The rapid growth of smartphones and electronic tablets is making the Internet the destination of choice for consumers looking for news, a report released Monday said.
Local, network and cable television news, newspapers, radio and magazines all lost audience last year, according to the Project for Excellence in Journalism, a research organization that evaluates and studies the performance of the press. News consumption online increased 17 percent last year from the year before, the project said in its eighth annual State of the News Media survey.
The percentage of people who say they get news online at least three times a week surpassed newspapers for the first time. It was second only to local TV news as the most popular news platform and seems poised to pass that medium, too, project director Tom Rosenstiel said. Local TV news has been the most popular format since the 1960s, when its growth was largely responsible for the death of afternoon newspapers, he said.
"It was a milestone year," he said.
People are just becoming accustomed to having the Internet available in their pockets on phones or small tablets, he said. In December, 41 percent of Americans said they got most of their news about national and international issues on the Internet, more than double the 17 percent who said that a year earlier, the report said.
In January, 7 percent of Americans owned electronic tablets, nearly double what it was three months earlier. Rosenstiel said it's the fastest-growing new digital technology, ahead of cell phones when they were introduced.
From a business standpoint, however, the growth in Internet news consumption hasn't been harnessed by news companies. The project didn't have numbers available but said online ad revenue was expected to surpass print newspaper ad revenue for the first time in 2010.
"The news business used to be the intermediary," Rosenstiel said. "You needed newspapers and TV stations to reach your customers. In this age, it's the device makers and software developers."
Newspaper circulation continued to decline last year, but the rate is slowing, the report said. A survey by the Pew Research Center for the People & the Press found that 40 percent of Americans read newspapers, in print or online, at least three times a week, down from 52 percent in 2006.
Jobs have followed the exodus: Newsroom staffs are, on average, 30 percent smaller than they were in 2000, the project's report said.
In a telephone survey, the project found that 28 percent of Americans said the loss of their local newspaper would have a major impact on their ability to keep up with local information. Thirty percent said it would have a minor impact, and 39 percent said it would have no impact. (Based on a survey of 2,251 American adults, with a margin of error of 2 percent.)

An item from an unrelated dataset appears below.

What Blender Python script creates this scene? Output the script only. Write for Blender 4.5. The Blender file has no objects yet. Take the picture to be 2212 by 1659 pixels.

A long-term viewership decline continues for network news, although the evening news programs continue to have significantly more viewers than cable news networks. Cable news viewership was down 14 percent last year and, for the first time since the project has been tracking it, dropped for each of the three networks — CNN, Fox News Channel and MSNBC.
Although local news broadcasts are continuing to decline in their traditional hours, there is a bright spot: The addition of newscasts at 4:30 a.m. and at 7 p.m. at some stations is generally proving popular, the report said.